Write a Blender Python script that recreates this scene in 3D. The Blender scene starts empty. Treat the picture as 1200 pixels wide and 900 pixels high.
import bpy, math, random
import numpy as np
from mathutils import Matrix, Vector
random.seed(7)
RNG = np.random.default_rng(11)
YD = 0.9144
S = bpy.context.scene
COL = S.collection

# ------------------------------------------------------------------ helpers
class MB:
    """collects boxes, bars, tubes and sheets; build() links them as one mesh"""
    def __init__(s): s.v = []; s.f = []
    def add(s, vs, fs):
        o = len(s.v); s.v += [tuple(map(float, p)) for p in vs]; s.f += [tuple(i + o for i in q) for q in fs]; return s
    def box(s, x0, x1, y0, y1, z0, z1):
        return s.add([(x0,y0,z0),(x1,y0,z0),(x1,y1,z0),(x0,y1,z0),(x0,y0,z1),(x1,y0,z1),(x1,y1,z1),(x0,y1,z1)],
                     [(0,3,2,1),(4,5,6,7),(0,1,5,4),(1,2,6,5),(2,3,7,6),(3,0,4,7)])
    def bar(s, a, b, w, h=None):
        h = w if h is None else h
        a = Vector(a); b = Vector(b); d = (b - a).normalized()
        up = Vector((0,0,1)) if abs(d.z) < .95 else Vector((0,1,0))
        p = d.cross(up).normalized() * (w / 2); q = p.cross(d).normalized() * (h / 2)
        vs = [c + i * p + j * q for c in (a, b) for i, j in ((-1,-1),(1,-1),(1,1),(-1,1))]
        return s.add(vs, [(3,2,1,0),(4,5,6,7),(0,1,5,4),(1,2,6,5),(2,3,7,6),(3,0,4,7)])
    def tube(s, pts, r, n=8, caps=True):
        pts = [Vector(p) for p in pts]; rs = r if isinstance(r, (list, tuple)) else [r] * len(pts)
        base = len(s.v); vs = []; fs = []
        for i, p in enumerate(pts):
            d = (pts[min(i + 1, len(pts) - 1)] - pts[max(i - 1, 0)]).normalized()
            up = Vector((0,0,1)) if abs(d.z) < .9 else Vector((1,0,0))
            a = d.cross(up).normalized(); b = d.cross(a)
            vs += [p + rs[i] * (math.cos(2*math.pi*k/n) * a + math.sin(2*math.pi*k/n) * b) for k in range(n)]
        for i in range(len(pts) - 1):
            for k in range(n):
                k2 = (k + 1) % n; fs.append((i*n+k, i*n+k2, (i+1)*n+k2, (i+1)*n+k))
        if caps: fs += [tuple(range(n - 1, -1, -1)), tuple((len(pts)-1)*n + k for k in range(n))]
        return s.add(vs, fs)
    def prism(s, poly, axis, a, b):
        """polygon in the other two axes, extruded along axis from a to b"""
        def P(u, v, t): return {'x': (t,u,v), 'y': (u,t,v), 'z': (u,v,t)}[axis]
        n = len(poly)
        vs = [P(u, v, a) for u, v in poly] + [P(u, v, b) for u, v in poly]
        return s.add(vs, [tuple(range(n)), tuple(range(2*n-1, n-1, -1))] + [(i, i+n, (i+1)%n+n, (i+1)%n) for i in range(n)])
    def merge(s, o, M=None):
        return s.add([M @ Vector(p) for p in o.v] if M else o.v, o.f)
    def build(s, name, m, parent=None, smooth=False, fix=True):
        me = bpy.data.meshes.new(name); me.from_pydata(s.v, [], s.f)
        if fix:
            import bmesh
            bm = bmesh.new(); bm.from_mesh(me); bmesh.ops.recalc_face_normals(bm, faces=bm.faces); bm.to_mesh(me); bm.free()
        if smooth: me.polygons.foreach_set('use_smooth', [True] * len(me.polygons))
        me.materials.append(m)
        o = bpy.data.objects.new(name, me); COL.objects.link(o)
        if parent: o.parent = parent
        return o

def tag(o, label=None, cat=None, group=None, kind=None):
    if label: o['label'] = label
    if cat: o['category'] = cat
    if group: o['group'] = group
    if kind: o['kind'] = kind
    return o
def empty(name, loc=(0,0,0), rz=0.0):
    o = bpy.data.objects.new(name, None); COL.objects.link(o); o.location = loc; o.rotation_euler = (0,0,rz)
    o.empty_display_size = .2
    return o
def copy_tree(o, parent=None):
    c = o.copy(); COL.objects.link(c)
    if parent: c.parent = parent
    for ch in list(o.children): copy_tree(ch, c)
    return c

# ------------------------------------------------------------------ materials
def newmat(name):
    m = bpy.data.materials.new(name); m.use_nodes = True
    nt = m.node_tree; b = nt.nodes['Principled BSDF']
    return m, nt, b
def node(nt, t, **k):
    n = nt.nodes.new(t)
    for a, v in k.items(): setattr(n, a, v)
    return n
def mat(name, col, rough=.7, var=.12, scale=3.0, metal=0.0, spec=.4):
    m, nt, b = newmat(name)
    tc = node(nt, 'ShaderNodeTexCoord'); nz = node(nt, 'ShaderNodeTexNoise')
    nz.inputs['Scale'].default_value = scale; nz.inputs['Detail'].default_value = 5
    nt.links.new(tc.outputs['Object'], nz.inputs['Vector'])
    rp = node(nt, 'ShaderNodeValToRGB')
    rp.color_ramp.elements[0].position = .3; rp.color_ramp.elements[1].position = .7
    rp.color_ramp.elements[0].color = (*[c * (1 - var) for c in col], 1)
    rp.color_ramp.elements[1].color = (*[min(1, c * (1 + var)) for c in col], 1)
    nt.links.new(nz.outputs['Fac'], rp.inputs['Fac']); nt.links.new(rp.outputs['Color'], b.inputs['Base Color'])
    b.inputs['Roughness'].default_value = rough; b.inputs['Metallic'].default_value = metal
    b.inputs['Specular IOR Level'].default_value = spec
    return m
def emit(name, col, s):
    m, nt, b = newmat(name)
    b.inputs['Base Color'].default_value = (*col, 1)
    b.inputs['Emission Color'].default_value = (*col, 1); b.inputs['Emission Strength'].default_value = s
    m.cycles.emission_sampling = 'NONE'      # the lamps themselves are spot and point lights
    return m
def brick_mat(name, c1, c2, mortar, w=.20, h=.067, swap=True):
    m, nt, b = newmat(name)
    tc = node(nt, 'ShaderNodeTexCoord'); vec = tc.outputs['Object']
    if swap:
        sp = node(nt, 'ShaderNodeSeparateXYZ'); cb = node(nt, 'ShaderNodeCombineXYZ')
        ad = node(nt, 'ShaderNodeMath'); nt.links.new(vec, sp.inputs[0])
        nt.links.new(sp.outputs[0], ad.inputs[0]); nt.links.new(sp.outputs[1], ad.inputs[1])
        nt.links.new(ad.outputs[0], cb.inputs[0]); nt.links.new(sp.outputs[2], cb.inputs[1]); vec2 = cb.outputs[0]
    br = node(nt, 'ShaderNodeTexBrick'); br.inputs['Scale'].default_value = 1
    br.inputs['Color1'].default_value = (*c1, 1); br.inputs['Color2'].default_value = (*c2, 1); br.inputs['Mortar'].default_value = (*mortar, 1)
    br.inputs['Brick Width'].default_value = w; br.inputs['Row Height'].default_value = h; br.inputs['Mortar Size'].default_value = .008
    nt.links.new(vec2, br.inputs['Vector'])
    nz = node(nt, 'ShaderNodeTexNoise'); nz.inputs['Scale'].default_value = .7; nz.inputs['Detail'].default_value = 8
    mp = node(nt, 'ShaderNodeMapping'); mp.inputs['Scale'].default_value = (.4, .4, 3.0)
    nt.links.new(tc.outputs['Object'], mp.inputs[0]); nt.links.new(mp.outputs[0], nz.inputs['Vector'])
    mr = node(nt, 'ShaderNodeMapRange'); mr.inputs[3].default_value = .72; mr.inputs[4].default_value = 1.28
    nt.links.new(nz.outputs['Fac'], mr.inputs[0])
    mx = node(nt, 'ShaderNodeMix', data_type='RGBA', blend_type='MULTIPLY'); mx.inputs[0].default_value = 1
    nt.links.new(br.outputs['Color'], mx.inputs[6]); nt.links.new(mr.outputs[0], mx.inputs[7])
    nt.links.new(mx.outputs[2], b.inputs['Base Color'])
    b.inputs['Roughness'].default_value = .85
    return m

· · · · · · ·

Show all lines above holding "scene".

▶ CORRECT OUTPUT:
Write a Blender Python script that recreates this scene in 3D. The Blender scene starts empty. Treat the picture as 1200 pixels wide and 900 pixels high.
S = bpy.context.scene